Rows from a 3D scene dataset

* BEGIN *

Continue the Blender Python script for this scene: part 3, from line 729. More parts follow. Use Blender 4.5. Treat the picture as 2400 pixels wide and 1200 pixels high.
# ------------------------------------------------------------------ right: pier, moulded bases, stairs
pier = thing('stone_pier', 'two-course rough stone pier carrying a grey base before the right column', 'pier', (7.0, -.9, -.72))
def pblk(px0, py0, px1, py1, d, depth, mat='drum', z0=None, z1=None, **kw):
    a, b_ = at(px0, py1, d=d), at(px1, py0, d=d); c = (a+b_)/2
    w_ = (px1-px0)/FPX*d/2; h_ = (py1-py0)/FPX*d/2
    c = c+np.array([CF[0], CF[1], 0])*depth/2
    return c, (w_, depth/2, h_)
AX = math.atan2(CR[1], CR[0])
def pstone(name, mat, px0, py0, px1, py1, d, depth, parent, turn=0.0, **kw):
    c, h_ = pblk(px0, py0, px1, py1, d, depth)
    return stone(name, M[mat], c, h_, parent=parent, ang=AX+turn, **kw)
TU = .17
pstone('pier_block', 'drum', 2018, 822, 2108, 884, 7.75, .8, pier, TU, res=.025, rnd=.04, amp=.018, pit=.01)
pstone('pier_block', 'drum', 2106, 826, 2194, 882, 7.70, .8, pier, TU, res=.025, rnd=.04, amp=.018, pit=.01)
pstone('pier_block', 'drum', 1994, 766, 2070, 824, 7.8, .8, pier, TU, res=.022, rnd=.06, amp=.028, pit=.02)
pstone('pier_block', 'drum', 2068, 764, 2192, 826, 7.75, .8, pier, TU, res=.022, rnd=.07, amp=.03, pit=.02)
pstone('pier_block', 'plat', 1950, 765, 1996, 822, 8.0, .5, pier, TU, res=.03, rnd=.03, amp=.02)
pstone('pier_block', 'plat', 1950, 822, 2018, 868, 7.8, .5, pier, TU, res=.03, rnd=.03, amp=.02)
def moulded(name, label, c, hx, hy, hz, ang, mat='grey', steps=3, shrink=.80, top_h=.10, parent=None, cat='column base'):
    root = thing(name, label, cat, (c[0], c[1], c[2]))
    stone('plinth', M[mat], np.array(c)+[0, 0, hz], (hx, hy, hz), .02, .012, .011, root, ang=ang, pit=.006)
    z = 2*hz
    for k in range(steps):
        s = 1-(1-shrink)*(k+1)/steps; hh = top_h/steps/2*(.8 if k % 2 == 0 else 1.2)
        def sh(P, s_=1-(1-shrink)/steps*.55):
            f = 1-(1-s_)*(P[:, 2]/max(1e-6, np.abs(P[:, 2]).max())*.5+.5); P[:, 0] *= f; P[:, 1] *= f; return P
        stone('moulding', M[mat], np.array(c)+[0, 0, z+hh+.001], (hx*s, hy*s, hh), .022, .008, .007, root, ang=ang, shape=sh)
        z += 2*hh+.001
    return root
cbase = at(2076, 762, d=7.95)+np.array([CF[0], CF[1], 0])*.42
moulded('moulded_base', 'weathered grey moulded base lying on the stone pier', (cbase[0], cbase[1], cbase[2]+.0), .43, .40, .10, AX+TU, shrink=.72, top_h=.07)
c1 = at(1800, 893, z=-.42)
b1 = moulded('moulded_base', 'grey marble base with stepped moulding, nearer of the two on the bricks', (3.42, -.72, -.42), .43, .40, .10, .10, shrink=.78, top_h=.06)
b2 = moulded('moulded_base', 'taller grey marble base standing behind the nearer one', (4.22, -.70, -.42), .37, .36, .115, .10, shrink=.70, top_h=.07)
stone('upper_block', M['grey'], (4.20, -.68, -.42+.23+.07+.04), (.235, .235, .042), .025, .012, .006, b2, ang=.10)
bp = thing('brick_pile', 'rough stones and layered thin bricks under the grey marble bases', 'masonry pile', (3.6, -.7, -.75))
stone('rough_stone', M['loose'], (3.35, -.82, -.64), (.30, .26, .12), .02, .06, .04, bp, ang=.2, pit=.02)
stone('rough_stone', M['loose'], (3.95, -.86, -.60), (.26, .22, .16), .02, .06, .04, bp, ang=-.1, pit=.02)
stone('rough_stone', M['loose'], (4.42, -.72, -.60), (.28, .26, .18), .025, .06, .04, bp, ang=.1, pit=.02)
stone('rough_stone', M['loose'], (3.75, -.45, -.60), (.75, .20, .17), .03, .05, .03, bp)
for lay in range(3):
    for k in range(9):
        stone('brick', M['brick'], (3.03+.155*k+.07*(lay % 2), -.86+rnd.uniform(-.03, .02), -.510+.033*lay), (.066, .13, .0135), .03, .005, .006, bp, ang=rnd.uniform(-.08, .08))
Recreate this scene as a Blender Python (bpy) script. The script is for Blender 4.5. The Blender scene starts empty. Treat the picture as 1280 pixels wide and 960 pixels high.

* END *

DIRECTIONS FOR THIS TASK: Return all of the above records exactly, leaving no line out.

CORRECT RESPONSE:
Continue the Blender Python script for this scene: part 3, from line 729. More parts follow. Use Blender 4.5. Treat the picture as 2400 pixels wide and 1200 pixels high.
# ------------------------------------------------------------------ right: pier, moulded bases, stairs
pier = thing('stone_pier', 'two-course rough stone pier carrying a grey base before the right column', 'pier', (7.0, -.9, -.72))
def pblk(px0, py0, px1, py1, d, depth, mat='drum', z0=None, z1=None, **kw):
    a, b_ = at(px0, py1, d=d), at(px1, py0, d=d); c = (a+b_)/2
    w_ = (px1-px0)/FPX*d/2; h_ = (py1-py0)/FPX*d/2
    c = c+np.array([CF[0], CF[1], 0])*depth/2
    return c, (w_, depth/2, h_)
AX = math.atan2(CR[1], CR[0])
def pstone(name, mat, px0, py0, px1, py1, d, depth, parent, turn=0.0, **kw):
    c, h_ = pblk(px0, py0, px1, py1, d, depth)
    return stone(name, M[mat], c, h_, parent=parent, ang=AX+turn, **kw)
TU = .17
pstone('pier_block', 'drum', 2018, 822, 2108, 884, 7.75, .8, pier, TU, res=.025, rnd=.04, amp=.018, pit=.01)
pstone('pier_block', 'drum', 2106, 826, 2194, 882, 7.70, .8, pier, TU, res=.025, rnd=.04, amp=.018, pit=.01)
pstone('pier_block', 'drum', 1994, 766, 2070, 824, 7.8, .8, pier, TU, res=.022, rnd=.06, amp=.028, pit=.02)
pstone('pier_block', 'drum', 2068, 764, 2192, 826, 7.75, .8, pier, TU, res=.022, rnd=.07, amp=.03, pit=.02)
pstone('pier_block', 'plat', 1950, 765, 1996, 822, 8.0, .5, pier, TU, res=.03, rnd=.03, amp=.02)
pstone('pier_block', 'plat', 1950, 822, 2018, 868, 7.8, .5, pier, TU, res=.03, rnd=.03, amp=.02)
def moulded(name, label, c, hx, hy, hz, ang, mat='grey', steps=3, shrink=.80, top_h=.10, parent=None, cat='column base'):
    root = thing(name, label, cat, (c[0], c[1], c[2]))
    stone('plinth', M[mat], np.array(c)+[0, 0, hz], (hx, hy, hz), .02, .012, .011, root, ang=ang, pit=.006)
    z = 2*hz
    for k in range(steps):
        s = 1-(1-shrink)*(k+1)/steps; hh = top_h/steps/2*(.8 if k % 2 == 0 else 1.2)
        def sh(P, s_=1-(1-shrink)/steps*.55):
            f = 1-(1-s_)*(P[:, 2]/max(1e-6, np.abs(P[:, 2]).max())*.5+.5); P[:, 0] *= f; P[:, 1] *= f; return P
        stone('moulding', M[mat], np.array(c)+[0, 0, z+hh+.001], (hx*s, hy*s, hh), .022, .008, .007, root, ang=ang, shape=sh)
        z += 2*hh+.001
    return root
cbase = at(2076, 762, d=7.95)+np.array([CF[0], CF[1], 0])*.42
moulded('moulded_base', 'weathered grey moulded base lying on the stone pier', (cbase[0], cbase[1], cbase[2]+.0), .43, .40, .10, AX+TU, shrink=.72, top_h=.07)
c1 = at(1800, 893, z=-.42)
b1 = moulded('moulded_base', 'grey marble base with stepped moulding, nearer of the two on the bricks', (3.42, -.72, -.42), .43, .40, .10, .10, shrink=.78, top_h=.06)
b2 = moulded('moulded_base', 'taller grey marble base standing behind the nearer one', (4.22, -.70, -.42), .37, .36, .115, .10, shrink=.70, top_h=.07)
stone('upper_block', M['grey'], (4.20, -.68, -.42+.23+.07+.04), (.235, .235, .042), .025, .012, .006, b2, ang=.10)
bp = thing('brick_pile', 'rough stones and layered thin bricks under the grey marble bases', 'masonry pile', (3.6, -.7, -.75))
stone('rough_stone', M['loose'], (3.35, -.82, -.64), (.30, .26, .12), .02, .06, .04, bp, ang=.2, pit=.02)
stone('rough_stone', M['loose'], (3.95, -.86, -.60), (.26, .22, .16), .02, .06, .04, bp, ang=-.1, pit=.02)
stone('rough_stone', M['loose'], (4.42, -.72, -.60), (.28, .26, .18), .025, .06, .04, bp, ang=.1, pit=.02)
stone('rough_stone', M['loose'], (3.75, -.45, -.60), (.75, .20, .17), .03, .05, .03, bp)
for lay in range(3):
    for k in range(9):
        stone('brick', M['brick'], (3.03+.155*k+.07*(lay % 2), -.86+rnd.uniform(-.03, .02), -.510+.033*lay), (.066, .13, .0135), .03, .005, .006, bp, ang=rnd.uniform(-.08, .08))
Recreate this scene as a Blender Python (bpy) script. The script is for Blender 4.5. The Blender scene starts empty. Treat the picture as 1280 pixels wide and 960 pixels high.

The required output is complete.